* Work to be completed:
The data below is to be returned in full and exactly.

## BEGIN Dataset content

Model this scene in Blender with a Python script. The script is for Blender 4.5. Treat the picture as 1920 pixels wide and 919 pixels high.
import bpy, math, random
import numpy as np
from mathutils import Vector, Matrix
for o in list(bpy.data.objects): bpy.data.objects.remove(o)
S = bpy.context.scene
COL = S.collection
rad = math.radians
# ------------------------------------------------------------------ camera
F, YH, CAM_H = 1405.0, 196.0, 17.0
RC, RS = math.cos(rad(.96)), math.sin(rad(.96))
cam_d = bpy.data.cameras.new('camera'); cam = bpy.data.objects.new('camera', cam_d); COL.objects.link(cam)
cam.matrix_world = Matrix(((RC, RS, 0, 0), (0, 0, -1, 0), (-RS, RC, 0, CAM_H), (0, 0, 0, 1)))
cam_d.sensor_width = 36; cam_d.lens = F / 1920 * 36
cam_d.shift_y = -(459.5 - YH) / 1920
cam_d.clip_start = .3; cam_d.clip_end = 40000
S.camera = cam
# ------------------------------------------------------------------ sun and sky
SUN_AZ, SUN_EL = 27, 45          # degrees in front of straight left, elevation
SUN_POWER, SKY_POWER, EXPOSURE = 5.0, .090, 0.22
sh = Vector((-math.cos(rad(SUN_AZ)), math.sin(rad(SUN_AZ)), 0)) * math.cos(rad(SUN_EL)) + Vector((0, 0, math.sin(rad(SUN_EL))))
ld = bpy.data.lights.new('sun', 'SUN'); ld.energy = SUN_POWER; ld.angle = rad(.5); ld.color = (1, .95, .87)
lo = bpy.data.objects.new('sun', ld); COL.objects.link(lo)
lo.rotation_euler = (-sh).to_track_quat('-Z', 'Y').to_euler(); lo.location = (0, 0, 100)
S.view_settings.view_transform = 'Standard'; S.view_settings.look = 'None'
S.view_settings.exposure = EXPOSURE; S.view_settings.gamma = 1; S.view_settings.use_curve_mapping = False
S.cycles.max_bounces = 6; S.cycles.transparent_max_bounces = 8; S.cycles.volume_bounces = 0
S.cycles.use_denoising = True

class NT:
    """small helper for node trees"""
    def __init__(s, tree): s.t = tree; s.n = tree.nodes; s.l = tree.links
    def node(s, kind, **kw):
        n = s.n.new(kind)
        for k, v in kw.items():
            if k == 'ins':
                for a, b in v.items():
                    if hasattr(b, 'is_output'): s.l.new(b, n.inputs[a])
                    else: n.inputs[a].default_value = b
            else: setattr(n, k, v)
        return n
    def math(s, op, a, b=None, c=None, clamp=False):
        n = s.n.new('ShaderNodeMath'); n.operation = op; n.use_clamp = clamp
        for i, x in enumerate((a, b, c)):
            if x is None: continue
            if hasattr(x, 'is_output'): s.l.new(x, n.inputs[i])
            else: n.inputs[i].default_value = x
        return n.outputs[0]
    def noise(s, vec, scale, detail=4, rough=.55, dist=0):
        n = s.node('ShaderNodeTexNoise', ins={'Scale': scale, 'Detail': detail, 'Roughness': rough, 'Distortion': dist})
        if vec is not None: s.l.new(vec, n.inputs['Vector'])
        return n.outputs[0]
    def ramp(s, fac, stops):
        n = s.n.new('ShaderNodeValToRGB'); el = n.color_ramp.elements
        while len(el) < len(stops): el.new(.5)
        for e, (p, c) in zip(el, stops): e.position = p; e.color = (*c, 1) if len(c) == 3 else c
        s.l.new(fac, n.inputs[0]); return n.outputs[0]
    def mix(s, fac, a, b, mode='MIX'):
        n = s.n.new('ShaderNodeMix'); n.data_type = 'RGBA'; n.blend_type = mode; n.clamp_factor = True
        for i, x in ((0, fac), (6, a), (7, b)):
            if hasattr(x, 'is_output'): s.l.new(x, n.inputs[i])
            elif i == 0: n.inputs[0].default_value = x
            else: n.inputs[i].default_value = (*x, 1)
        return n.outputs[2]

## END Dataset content

* Complete answer:
Model this scene in Blender with a Python script. The script is for Blender 4.5. Treat the picture as 1920 pixels wide and 919 pixels high.
import bpy, math, random
import numpy as np
from mathutils import Vector, Matrix
for o in list(bpy.data.objects): bpy.data.objects.remove(o)
S = bpy.context.scene
COL = S.collection
rad = math.radians
# ------------------------------------------------------------------ camera
F, YH, CAM_H = 1405.0, 196.0, 17.0
RC, RS = math.cos(rad(.96)), math.sin(rad(.96))
cam_d = bpy.data.cameras.new('camera'); cam = bpy.data.objects.new('camera', cam_d); COL.objects.link(cam)
cam.matrix_world = Matrix(((RC, RS, 0, 0), (0, 0, -1, 0), (-RS, RC, 0, CAM_H), (0, 0, 0, 1)))
cam_d.sensor_width = 36; cam_d.lens = F / 1920 * 36
cam_d.shift_y = -(459.5 - YH) / 1920
cam_d.clip_start = .3; cam_d.clip_end = 40000
S.camera = cam
# ------------------------------------------------------------------ sun and sky
SUN_AZ, SUN_EL = 27, 45          # degrees in front of straight left, elevation
SUN_POWER, SKY_POWER, EXPOSURE = 5.0, .090, 0.22
sh = Vector((-math.cos(rad(SUN_AZ)), math.sin(rad(SUN_AZ)), 0)) * math.cos(rad(SUN_EL)) + Vector((0, 0, math.sin(rad(SUN_EL))))
ld = bpy.data.lights.new('sun', 'SUN'); ld.energy = SUN_POWER; ld.angle = rad(.5); ld.color = (1, .95, .87)
lo = bpy.data.objects.new('sun', ld); COL.objects.link(lo)
lo.rotation_euler = (-sh).to_track_quat('-Z', 'Y').to_euler(); lo.location = (0, 0, 100)
S.view_settings.view_transform = 'Standard'; S.view_settings.look = 'None'
S.view_settings.exposure = EXPOSURE; S.view_settings.gamma = 1; S.view_settings.use_curve_mapping = False
S.cycles.max_bounces = 6; S.cycles.transparent_max_bounces = 8; S.cycles.volume_bounces = 0
S.cycles.use_denoising = True

class NT:
    """small helper for node trees"""
    def __init__(s, tree): s.t = tree; s.n = tree.nodes; s.l = tree.links
    def node(s, kind, **kw):
        n = s.n.new(kind)
        for k, v in kw.items():
            if k == 'ins':
                for a, b in v.items():
                    if hasattr(b, 'is_output'): s.l.new(b, n.inputs[a])
                    else: n.inputs[a].default_value = b
            else: setattr(n, k, v)
        return n
    def math(s, op, a, b=None, c=None, clamp=False):
        n = s.n.new('ShaderNodeMath'); n.operation = op; n.use_clamp = clamp
        for i, x in enumerate((a, b, c)):
            if x is None: continue
            if hasattr(x, 'is_output'): s.l.new(x, n.inputs[i])
            else: n.inputs[i].default_value = x
        return n.outputs[0]
    def noise(s, vec, scale, detail=4, rough=.55, dist=0):
        n = s.node('ShaderNodeTexNoise', ins={'Scale': scale, 'Detail': detail, 'Roughness': rough, 'Distortion': dist})
        if vec is not None: s.l.new(vec, n.inputs['Vector'])
        return n.outputs[0]
    def ramp(s, fac, stops):
        n = s.n.new('ShaderNodeValToRGB'); el = n.color_ramp.elements
        while len(el) < len(stops): el.new(.5)
        for e, (p, c) in zip(el, stops): e.position = p; e.color = (*c, 1) if len(c) == 3 else c
        s.l.new(fac, n.inputs[0]); return n.outputs[0]
    def mix(s, fac, a, b, mode='MIX'):
        n = s.n.new('ShaderNodeMix'); n.data_type = 'RGBA'; n.blend_type = mode; n.clamp_factor = True
        for i, x in ((0, fac), (6, a), (7, b)):
            if hasattr(x, 'is_output'): s.l.new(x, n.inputs[i])
            elif i == 0: n.inputs[0].default_value = x
            else: n.inputs[i].default_value = (*x, 1)
        return n.outputs[2]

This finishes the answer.